1. Total amount of music files on your computer:

iTunes says: 5368 songs, 16:03:13:04 total time, 24.47 GB. Not counting my own project files.

2. The CD you last bought is:

Richard Swift's The Novelist, at his show in Costa Mesa. I keep thinking his name is Richard Wright, you know, like the novelist. But it isn't.

3. What is the song you last listened to before reading this message [entry]?

"So We Can Rest," from Paul O'Reilly's gorgeously quiet album First Thing in the Morning. Part of the process of retroactively telling iTunes what I think of every song in the collection, so it can cull my collection down to what will fit on my iPod.
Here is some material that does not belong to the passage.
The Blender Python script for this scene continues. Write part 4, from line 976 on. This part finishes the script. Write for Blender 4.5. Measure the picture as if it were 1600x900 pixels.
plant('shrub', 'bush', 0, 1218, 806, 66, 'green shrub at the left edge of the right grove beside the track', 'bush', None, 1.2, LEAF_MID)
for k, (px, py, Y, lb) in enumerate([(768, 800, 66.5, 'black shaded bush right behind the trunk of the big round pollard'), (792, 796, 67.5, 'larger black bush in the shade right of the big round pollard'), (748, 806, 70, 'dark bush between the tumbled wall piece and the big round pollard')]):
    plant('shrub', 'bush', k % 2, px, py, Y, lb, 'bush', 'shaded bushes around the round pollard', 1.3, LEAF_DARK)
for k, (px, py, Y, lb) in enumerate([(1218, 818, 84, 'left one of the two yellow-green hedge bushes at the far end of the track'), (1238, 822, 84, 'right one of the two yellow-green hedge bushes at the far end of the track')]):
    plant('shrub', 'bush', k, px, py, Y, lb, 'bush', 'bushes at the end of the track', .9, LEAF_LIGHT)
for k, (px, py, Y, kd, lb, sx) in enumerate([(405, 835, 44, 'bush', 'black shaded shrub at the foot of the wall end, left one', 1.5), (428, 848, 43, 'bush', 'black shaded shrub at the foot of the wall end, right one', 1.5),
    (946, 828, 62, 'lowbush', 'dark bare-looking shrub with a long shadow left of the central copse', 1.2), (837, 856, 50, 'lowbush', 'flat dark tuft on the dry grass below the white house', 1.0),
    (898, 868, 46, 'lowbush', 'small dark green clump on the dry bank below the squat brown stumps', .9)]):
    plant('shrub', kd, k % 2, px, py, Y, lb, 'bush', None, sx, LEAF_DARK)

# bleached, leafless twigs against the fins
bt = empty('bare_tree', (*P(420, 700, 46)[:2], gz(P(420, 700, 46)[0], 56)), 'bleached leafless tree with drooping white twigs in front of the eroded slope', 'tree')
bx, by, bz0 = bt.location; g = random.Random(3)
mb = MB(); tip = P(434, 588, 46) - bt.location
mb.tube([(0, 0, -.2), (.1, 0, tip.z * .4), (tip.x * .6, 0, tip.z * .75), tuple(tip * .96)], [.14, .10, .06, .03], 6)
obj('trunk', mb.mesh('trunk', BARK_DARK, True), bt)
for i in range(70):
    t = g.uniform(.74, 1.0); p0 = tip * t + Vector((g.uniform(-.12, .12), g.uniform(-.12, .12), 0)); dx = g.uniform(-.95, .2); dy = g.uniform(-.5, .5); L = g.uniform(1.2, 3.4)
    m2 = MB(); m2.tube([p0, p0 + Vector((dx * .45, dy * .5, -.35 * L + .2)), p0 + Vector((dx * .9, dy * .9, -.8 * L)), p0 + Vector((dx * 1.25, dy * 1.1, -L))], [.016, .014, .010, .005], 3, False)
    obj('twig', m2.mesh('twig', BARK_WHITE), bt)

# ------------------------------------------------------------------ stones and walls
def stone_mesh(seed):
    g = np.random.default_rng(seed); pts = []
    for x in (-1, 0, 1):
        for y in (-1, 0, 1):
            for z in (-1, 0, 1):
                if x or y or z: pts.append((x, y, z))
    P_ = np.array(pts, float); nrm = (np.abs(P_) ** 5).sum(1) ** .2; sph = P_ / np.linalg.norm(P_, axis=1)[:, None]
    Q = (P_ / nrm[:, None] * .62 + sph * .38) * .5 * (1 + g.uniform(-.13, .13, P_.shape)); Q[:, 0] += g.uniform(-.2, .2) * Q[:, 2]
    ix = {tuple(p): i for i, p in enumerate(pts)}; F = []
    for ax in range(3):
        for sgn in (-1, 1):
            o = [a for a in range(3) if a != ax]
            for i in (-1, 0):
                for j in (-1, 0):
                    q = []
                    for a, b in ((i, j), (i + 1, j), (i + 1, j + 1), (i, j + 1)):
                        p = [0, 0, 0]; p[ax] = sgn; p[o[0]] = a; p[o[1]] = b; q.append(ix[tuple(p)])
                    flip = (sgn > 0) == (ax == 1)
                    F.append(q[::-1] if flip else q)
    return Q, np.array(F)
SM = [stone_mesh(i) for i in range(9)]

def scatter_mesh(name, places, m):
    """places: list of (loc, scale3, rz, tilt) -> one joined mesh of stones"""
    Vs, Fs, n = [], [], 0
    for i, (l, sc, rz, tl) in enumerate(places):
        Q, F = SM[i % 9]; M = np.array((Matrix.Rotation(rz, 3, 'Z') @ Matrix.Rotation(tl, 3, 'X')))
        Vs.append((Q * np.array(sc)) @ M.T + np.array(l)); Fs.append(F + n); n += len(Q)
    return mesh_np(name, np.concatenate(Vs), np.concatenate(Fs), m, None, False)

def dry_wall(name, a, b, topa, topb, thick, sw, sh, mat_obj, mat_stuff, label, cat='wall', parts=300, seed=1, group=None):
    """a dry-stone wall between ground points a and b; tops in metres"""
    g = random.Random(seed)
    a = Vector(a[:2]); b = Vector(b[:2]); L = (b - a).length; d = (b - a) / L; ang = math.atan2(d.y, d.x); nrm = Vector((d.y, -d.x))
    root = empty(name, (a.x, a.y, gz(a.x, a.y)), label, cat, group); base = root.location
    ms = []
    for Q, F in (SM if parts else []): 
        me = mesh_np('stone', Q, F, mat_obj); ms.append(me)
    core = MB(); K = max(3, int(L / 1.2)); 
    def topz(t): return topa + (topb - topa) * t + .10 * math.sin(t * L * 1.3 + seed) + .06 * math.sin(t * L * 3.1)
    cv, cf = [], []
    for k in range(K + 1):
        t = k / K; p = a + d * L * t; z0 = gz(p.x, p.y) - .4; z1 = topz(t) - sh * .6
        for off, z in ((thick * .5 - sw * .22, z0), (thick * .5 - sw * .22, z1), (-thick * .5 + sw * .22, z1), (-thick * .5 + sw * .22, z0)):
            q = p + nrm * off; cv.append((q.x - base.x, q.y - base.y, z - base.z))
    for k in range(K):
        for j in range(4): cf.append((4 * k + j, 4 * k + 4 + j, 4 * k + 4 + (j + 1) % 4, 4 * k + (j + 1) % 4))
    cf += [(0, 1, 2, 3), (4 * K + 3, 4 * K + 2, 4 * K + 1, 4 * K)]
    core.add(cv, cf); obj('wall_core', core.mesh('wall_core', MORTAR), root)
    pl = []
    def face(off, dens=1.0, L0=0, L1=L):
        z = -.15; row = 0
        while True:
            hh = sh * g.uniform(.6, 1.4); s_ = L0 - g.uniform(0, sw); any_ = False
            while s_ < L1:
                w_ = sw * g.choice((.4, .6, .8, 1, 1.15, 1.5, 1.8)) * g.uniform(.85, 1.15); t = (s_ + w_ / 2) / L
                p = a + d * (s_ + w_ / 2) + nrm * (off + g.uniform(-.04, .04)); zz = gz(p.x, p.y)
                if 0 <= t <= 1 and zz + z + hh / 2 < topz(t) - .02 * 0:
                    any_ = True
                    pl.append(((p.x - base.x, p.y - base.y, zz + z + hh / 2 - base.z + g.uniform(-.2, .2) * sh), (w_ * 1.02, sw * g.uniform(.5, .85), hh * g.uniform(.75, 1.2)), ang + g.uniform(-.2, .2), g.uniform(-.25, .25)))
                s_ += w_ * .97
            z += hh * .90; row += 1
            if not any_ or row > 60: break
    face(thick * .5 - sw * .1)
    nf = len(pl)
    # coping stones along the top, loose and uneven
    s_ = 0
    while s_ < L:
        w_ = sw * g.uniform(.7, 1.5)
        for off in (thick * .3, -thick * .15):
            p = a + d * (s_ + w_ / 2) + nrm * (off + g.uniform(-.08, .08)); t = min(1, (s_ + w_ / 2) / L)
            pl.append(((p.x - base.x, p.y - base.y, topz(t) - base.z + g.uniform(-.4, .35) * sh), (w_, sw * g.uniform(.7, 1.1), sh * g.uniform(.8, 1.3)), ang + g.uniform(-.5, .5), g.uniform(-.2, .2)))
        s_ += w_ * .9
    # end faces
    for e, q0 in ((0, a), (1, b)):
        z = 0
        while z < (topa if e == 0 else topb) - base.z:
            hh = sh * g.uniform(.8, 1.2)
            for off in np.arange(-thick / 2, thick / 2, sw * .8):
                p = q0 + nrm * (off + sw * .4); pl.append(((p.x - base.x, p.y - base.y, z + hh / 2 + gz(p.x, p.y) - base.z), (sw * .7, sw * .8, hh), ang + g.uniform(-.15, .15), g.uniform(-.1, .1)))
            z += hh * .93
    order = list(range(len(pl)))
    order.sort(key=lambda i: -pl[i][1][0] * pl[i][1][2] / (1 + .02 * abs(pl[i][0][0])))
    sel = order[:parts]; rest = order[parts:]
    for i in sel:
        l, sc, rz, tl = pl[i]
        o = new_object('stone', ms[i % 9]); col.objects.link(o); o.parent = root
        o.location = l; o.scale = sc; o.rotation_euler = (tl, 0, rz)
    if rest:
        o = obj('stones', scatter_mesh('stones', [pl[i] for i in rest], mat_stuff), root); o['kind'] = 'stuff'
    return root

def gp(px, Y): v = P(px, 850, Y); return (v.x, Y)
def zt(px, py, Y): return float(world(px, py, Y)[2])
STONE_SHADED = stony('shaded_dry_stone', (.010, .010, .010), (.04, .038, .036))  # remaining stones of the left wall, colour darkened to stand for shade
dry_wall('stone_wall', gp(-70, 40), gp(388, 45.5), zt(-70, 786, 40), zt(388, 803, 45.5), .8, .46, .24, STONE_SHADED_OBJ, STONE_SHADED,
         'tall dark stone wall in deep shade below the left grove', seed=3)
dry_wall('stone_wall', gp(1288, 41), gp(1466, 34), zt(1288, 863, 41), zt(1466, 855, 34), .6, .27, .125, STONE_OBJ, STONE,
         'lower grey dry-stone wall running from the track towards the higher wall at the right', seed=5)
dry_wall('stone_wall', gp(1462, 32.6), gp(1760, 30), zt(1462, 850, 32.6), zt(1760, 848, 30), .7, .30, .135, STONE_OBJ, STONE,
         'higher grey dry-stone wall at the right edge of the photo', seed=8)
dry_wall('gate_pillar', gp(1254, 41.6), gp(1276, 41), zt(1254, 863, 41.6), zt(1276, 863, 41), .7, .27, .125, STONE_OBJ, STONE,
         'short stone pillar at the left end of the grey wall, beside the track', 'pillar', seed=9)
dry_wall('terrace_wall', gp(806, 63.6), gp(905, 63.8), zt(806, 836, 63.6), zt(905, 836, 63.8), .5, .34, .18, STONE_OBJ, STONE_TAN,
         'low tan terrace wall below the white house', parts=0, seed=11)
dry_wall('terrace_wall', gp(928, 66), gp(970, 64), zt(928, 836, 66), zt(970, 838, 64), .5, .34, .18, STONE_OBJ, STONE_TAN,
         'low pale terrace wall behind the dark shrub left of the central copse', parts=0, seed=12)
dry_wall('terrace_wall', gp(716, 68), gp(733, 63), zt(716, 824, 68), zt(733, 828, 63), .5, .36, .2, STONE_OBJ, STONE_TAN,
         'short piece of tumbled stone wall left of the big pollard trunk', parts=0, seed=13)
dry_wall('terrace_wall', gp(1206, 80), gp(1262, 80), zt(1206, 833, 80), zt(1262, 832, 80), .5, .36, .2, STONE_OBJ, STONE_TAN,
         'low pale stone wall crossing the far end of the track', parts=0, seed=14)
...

Why aren't there more records by this guy? This is a songwriter worth starting a music series for: "... we were pissed off going to gigs and seeing support acts which were bring talked over, such as Paul O'Reilly, who needed to be heard. The great thing about this is people come, they sit in the same room, and they listen to the music, and it's what we wanted and we really really love it." Finally found some MP3s. Try the "unknown" track, which is actually called "Winter".

Okay, back to work:

4. Write down 5 songs you often listen to or that mean a lot to you:

This changes from month to month, and lately I haven't been obsessed with anything in particular, but:

  1. Gemma Hayes, "4:35 AM". Another Irish singer-songwriter; this, the quietest song on her CD, perfectly captures that night ride home after a long hard day. It first grabbed me driving around Marin County after dark, looking for a stranger's house and a party that had been postponed.
  2. Ida, "Blizzard of '78". Stage fright, vulnerability, cold weather and a driving beat. The first time I really heard this song, I couldn't sing for a week. Epitonic has an MP3. I see now that Ida's MFA show was postponed by the Blizzard of '05.
  3. Buffalo Daughter, "Cyclic". Just a total trip. There's a truncated video on their web site but it takes some hunting.
  4. Nadine, "So That I Don't Miss You". Getting over a crush near the turn of the millennium, I suddenly heard this song, a semi-articulate rumination about sleeping with the radio on. Then I learned to play it and learned to sing it, and after the ball dropped, I took it to an open mike and started being a folk singer.
  5. The Blue Nile, "Over the Hillside". Scottish synth-pop and somehow a companion to the Gemma Hayes song. Working and waiting and hoping despite everything.

5. Who are you going to pass this stick to? (3 persons) and why?

Listen, I'll accept a stick once in a while in time of need, but I'm no stick-passer.